**PROBLEM TO SOLVE**.
A line counts if it contains the string "writing"; say how many such lines there are, giving only the number.

___ COLLECTED DATA

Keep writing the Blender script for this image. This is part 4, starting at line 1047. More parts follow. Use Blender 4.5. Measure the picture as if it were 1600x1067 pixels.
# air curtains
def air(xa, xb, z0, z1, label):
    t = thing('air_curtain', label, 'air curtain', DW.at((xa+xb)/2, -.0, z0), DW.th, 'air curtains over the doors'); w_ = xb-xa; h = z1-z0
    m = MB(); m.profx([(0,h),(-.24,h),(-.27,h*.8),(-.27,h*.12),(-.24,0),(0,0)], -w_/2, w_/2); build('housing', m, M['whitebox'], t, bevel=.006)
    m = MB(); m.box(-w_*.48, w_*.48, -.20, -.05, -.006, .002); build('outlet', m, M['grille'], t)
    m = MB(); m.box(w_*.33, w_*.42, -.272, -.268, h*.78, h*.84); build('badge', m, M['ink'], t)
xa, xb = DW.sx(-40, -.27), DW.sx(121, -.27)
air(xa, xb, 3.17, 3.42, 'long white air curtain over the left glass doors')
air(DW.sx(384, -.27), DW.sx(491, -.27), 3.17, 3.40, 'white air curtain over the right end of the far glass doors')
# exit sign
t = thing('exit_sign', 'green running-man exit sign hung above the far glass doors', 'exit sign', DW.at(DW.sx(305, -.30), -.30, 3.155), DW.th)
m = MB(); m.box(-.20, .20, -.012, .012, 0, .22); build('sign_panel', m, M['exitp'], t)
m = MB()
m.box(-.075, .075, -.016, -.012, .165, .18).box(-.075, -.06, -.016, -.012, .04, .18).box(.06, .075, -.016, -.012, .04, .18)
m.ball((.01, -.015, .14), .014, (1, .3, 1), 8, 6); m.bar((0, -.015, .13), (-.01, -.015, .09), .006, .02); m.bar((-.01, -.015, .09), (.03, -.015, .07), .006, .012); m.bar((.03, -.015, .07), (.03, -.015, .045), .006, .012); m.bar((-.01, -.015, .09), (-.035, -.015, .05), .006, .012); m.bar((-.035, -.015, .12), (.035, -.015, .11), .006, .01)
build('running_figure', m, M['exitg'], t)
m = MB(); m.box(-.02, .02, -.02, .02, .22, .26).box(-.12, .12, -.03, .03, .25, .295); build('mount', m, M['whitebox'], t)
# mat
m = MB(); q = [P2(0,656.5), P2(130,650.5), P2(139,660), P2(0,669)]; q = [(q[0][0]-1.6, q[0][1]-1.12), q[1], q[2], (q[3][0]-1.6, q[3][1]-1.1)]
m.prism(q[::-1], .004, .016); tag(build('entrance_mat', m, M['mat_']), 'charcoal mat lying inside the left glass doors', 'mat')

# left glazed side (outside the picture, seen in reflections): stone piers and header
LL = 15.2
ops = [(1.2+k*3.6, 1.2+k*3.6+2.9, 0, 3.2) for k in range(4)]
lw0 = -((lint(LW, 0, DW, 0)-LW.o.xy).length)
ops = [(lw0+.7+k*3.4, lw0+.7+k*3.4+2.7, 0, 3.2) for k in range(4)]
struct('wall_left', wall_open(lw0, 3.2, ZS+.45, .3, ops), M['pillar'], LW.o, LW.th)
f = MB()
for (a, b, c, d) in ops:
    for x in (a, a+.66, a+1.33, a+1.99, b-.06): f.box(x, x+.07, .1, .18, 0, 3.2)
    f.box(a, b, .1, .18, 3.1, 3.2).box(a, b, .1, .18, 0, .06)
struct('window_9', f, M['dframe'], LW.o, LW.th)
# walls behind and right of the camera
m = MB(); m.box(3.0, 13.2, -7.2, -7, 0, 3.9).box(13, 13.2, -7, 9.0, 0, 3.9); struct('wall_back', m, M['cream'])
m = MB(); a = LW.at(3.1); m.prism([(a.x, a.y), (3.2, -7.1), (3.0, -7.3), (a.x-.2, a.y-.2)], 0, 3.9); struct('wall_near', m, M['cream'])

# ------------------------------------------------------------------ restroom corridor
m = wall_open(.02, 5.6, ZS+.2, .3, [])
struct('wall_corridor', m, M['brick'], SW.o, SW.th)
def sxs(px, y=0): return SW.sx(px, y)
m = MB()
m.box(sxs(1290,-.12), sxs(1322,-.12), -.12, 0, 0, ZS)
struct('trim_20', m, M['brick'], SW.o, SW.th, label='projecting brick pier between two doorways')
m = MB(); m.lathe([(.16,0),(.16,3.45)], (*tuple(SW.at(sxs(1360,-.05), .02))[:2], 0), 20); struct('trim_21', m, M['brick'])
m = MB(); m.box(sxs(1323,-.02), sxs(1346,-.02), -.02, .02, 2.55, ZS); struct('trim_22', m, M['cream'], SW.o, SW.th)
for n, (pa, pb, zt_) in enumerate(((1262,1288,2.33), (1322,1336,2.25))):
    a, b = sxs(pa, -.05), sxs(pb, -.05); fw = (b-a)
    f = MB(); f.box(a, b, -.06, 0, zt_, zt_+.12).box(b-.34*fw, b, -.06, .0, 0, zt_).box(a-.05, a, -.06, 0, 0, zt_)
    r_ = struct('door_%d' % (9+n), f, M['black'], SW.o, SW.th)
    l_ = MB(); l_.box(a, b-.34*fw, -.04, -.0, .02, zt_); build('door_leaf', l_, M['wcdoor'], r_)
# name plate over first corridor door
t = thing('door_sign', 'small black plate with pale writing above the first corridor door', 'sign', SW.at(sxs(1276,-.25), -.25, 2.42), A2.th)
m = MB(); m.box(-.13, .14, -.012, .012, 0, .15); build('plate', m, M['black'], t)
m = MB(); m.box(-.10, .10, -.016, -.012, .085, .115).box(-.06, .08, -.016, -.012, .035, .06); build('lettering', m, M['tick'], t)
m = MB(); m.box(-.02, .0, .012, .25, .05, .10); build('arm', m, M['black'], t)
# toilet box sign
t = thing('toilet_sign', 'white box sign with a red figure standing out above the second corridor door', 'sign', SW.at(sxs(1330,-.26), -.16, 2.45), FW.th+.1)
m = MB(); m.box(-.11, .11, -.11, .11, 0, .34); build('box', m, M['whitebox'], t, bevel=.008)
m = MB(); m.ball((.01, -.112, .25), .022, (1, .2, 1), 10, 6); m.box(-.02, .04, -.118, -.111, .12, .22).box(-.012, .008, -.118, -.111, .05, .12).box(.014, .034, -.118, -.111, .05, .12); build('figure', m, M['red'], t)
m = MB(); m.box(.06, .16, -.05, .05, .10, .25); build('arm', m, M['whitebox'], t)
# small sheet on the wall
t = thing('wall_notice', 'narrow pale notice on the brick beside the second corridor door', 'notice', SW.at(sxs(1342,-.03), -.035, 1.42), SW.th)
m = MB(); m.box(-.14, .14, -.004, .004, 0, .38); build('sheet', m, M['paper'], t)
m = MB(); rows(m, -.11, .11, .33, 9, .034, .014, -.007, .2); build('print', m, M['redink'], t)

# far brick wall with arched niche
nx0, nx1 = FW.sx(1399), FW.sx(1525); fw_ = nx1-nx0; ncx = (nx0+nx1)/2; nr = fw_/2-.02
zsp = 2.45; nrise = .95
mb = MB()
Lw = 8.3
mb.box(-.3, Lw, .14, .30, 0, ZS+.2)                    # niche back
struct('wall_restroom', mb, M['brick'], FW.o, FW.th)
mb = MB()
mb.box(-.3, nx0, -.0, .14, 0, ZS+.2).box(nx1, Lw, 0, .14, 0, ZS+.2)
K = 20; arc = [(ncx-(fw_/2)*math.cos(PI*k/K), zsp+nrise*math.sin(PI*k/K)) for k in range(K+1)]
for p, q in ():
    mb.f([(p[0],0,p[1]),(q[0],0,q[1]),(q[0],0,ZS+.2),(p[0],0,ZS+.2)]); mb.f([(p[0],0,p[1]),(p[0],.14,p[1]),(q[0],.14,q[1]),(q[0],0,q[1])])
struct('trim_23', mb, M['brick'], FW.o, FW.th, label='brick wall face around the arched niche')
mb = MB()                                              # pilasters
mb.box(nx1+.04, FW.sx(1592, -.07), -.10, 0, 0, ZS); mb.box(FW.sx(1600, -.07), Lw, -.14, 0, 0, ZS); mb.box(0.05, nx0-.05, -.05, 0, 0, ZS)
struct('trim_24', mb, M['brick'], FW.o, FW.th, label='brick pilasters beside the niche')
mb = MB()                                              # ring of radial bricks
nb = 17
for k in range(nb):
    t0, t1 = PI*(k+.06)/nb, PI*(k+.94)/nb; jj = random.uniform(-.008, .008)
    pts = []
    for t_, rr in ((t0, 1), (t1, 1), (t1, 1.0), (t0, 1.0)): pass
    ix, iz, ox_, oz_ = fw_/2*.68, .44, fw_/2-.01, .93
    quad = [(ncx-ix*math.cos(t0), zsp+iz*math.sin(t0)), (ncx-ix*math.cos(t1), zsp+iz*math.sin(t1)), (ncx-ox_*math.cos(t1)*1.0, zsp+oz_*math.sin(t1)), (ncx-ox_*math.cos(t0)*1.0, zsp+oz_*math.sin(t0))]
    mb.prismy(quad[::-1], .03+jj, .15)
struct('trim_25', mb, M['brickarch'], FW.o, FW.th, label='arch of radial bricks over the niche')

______

**WORKED ANSWER**.
2